── Material for the task ──

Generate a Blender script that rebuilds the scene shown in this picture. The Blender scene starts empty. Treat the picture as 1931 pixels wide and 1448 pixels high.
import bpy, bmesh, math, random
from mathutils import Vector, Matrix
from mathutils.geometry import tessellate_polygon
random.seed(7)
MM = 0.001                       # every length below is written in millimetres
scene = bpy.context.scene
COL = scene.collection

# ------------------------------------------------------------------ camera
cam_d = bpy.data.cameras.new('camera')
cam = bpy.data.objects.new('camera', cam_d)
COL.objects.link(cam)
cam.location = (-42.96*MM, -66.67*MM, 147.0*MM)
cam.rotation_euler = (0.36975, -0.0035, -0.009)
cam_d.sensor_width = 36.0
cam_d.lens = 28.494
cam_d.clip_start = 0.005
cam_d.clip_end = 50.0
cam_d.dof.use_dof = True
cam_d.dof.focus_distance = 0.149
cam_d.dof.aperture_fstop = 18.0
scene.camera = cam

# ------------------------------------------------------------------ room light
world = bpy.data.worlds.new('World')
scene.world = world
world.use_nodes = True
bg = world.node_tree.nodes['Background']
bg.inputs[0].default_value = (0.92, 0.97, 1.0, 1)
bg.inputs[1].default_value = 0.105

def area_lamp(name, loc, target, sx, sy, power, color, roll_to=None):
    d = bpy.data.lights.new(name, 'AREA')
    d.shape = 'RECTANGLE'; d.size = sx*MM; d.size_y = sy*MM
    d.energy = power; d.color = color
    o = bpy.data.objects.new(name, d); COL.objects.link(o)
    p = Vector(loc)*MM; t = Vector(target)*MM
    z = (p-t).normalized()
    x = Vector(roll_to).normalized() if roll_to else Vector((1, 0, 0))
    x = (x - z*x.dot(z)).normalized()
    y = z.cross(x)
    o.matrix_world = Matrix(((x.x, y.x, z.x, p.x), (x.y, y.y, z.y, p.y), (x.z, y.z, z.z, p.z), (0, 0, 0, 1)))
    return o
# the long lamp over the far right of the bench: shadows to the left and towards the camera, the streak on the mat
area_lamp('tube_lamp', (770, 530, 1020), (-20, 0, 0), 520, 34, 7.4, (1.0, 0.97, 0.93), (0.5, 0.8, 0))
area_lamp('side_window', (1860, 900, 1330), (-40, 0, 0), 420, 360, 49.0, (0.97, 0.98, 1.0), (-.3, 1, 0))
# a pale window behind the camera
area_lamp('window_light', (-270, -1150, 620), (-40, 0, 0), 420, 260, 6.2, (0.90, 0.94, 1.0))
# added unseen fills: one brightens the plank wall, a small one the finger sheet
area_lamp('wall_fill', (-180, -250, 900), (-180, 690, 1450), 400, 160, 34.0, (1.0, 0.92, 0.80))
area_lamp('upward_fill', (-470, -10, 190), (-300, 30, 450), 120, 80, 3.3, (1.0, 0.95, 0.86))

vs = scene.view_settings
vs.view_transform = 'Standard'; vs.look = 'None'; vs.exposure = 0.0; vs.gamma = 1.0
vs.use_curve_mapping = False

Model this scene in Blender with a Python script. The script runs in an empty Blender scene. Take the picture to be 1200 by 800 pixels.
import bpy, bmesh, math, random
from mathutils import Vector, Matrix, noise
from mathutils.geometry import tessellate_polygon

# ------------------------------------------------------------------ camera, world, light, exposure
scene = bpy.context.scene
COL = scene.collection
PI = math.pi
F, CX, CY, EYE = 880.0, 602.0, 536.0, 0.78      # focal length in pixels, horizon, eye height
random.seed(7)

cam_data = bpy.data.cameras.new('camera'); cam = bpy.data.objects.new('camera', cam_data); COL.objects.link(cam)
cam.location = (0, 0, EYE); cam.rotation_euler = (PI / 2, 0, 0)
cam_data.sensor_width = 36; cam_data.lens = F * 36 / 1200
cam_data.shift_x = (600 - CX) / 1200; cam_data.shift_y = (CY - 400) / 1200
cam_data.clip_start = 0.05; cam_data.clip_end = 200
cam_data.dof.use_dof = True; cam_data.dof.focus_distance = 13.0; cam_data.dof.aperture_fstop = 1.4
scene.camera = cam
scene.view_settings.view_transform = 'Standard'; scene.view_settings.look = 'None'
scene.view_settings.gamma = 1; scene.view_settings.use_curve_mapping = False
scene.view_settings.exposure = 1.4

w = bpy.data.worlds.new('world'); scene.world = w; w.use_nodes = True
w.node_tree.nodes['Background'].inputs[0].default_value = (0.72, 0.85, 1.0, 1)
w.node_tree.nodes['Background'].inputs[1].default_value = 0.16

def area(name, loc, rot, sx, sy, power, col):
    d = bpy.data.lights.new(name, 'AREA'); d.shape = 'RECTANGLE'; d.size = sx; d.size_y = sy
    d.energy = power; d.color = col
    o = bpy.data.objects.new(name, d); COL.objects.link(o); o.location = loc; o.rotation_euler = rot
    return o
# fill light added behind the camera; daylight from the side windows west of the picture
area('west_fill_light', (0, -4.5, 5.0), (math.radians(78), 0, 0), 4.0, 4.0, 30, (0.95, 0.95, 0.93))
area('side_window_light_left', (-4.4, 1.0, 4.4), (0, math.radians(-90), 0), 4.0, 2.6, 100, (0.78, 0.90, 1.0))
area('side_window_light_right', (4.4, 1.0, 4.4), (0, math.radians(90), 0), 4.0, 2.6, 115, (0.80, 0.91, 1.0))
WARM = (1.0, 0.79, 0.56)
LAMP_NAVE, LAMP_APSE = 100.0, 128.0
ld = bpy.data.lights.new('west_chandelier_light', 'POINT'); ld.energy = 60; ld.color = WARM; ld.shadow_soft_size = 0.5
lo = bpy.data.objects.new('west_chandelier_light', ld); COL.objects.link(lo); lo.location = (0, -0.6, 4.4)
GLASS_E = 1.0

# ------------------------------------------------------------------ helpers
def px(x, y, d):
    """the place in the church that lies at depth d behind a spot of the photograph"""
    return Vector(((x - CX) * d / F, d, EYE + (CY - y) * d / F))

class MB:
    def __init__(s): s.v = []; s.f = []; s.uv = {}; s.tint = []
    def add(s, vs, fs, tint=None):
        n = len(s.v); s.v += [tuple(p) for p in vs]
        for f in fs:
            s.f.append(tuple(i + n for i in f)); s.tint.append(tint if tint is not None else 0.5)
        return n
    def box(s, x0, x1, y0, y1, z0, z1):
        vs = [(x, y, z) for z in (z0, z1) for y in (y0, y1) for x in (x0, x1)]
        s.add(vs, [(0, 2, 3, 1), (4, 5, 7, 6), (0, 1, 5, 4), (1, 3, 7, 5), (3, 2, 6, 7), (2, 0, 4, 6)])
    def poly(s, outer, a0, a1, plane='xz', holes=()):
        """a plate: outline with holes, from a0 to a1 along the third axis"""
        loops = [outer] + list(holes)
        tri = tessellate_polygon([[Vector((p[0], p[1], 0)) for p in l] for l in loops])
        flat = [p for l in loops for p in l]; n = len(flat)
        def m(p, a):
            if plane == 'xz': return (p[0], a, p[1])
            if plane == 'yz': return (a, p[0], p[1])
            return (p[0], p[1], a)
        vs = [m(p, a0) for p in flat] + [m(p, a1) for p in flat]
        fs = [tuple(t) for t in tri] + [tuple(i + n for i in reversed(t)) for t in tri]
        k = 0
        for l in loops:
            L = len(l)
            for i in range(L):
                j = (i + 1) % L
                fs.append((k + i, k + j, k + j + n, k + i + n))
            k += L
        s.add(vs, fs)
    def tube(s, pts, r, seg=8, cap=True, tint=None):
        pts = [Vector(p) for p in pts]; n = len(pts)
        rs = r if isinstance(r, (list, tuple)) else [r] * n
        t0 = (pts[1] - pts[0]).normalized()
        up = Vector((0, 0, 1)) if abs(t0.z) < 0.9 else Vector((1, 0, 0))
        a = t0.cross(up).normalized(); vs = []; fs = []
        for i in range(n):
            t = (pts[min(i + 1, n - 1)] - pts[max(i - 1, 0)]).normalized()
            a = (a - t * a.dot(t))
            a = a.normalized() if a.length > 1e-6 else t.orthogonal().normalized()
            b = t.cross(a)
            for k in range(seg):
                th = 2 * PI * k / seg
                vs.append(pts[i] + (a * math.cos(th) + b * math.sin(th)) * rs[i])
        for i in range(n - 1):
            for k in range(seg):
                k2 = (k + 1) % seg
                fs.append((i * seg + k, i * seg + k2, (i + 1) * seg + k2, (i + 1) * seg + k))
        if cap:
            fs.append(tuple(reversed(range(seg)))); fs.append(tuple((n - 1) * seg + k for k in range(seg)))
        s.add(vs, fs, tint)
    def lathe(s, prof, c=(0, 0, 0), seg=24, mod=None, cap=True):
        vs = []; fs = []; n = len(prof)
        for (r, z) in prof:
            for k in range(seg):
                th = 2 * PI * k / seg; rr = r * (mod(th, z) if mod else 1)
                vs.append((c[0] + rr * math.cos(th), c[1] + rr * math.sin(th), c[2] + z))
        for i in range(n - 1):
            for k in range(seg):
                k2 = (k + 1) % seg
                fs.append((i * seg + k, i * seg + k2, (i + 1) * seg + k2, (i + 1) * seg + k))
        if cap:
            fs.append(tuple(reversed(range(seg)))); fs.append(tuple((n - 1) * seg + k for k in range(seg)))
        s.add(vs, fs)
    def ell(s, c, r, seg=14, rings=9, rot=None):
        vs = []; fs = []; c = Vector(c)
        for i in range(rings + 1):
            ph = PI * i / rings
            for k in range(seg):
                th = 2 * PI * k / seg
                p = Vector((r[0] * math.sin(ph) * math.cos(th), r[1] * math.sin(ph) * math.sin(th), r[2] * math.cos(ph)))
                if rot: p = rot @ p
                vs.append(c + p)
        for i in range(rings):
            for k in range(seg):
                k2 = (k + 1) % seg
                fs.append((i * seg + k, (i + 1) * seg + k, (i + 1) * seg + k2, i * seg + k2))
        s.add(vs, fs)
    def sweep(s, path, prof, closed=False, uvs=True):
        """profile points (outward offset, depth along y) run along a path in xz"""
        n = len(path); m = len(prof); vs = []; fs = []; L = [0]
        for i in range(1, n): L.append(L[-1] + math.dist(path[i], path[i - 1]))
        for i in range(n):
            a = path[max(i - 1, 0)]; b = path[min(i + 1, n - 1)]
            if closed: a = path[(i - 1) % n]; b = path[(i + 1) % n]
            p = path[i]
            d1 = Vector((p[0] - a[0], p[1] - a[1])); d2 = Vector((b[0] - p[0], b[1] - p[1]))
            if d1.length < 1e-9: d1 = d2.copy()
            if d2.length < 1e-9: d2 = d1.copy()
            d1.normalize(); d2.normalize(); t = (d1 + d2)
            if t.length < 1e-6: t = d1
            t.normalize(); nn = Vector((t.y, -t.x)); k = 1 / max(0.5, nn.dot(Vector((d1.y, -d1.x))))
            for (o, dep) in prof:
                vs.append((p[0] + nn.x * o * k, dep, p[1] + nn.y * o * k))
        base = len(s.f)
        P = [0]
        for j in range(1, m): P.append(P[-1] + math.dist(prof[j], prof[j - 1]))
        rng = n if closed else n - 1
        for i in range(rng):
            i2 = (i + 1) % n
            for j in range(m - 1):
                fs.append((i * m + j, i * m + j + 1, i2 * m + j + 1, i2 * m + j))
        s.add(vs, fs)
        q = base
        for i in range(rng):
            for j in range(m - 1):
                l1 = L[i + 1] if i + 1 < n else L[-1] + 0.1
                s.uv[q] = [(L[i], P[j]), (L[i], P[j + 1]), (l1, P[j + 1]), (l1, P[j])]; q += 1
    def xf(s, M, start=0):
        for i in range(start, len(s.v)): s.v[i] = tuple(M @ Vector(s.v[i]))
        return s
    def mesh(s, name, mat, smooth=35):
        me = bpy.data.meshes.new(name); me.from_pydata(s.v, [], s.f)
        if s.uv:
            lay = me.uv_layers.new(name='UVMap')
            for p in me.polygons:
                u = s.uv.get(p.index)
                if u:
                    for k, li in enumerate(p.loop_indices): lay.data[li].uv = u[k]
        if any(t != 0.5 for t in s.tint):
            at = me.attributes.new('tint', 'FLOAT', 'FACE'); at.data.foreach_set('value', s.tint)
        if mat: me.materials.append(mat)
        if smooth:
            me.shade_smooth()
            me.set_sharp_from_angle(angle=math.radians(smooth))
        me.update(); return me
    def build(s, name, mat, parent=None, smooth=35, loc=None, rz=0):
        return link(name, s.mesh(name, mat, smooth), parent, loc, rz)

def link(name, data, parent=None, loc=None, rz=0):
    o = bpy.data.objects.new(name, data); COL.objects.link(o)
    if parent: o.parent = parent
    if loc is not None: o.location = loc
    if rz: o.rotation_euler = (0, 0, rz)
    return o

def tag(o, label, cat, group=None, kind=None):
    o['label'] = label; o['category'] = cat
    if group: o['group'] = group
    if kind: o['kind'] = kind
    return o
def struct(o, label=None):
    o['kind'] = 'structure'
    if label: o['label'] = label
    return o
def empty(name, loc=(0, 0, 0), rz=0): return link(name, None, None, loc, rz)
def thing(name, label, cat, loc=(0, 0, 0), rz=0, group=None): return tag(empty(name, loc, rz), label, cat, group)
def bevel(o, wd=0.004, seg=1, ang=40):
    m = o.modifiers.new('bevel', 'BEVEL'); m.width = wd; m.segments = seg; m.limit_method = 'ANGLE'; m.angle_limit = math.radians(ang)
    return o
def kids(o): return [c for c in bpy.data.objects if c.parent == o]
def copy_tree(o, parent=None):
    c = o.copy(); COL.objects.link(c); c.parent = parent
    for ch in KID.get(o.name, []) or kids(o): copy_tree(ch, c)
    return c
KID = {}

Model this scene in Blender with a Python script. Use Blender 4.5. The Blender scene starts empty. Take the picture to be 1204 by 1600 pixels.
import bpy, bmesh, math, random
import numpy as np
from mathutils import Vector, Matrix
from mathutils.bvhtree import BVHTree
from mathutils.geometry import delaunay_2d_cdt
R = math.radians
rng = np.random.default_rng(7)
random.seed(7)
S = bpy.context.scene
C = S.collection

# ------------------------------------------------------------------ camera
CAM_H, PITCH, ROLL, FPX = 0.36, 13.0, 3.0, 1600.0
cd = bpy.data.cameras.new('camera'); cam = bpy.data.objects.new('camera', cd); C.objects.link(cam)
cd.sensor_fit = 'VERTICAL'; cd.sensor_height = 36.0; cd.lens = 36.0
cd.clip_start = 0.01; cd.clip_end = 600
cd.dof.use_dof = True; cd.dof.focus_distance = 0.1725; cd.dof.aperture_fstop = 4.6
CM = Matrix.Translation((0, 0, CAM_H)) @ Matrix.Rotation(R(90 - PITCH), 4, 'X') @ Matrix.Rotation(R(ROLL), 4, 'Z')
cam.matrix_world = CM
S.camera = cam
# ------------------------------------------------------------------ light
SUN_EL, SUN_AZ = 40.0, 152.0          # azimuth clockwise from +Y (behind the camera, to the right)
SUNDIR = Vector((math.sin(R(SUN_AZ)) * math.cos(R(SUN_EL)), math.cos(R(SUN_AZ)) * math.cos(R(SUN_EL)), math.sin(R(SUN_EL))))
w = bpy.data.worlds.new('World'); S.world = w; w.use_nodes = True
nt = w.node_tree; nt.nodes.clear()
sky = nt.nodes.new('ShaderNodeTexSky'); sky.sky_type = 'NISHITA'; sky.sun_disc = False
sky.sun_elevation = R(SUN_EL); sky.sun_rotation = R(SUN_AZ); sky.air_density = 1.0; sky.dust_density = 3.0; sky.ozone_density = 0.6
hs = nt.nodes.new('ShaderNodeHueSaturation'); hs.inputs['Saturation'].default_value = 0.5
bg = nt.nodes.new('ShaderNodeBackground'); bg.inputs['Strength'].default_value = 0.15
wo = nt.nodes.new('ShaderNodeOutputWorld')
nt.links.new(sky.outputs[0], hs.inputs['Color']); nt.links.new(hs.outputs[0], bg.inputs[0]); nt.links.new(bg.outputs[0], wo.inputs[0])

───

Write out again, exactly, the lines from the start of the entries up to and including the one with "bg.inputs[1].default_value = 0.105". Nothing else belongs in the reply.

Generate a Blender script that rebuilds the scene shown in this picture. The Blender scene starts empty. Treat the picture as 1931 pixels wide and 1448 pixels high.
import bpy, bmesh, math, random
from mathutils import Vector, Matrix
from mathutils.geometry import tessellate_polygon
random.seed(7)
MM = 0.001                       # every length below is written in millimetres
scene = bpy.context.scene
COL = scene.collection

# ------------------------------------------------------------------ camera
cam_d = bpy.data.cameras.new('camera')
cam = bpy.data.objects.new('camera', cam_d)
COL.objects.link(cam)
cam.location = (-42.96*MM, -66.67*MM, 147.0*MM)
cam.rotation_euler = (0.36975, -0.0035, -0.009)
cam_d.sensor_width = 36.0
cam_d.lens = 28.494
cam_d.clip_start = 0.005
cam_d.clip_end = 50.0
cam_d.dof.use_dof = True
cam_d.dof.focus_distance = 0.149
cam_d.dof.aperture_fstop = 18.0
scene.camera = cam

# ------------------------------------------------------------------ room light
world = bpy.data.worlds.new('World')
scene.world = world
world.use_nodes = True
bg = world.node_tree.nodes['Background']
bg.inputs[0].default_value = (0.92, 0.97, 1.0, 1)
bg.inputs[1].default_value = 0.105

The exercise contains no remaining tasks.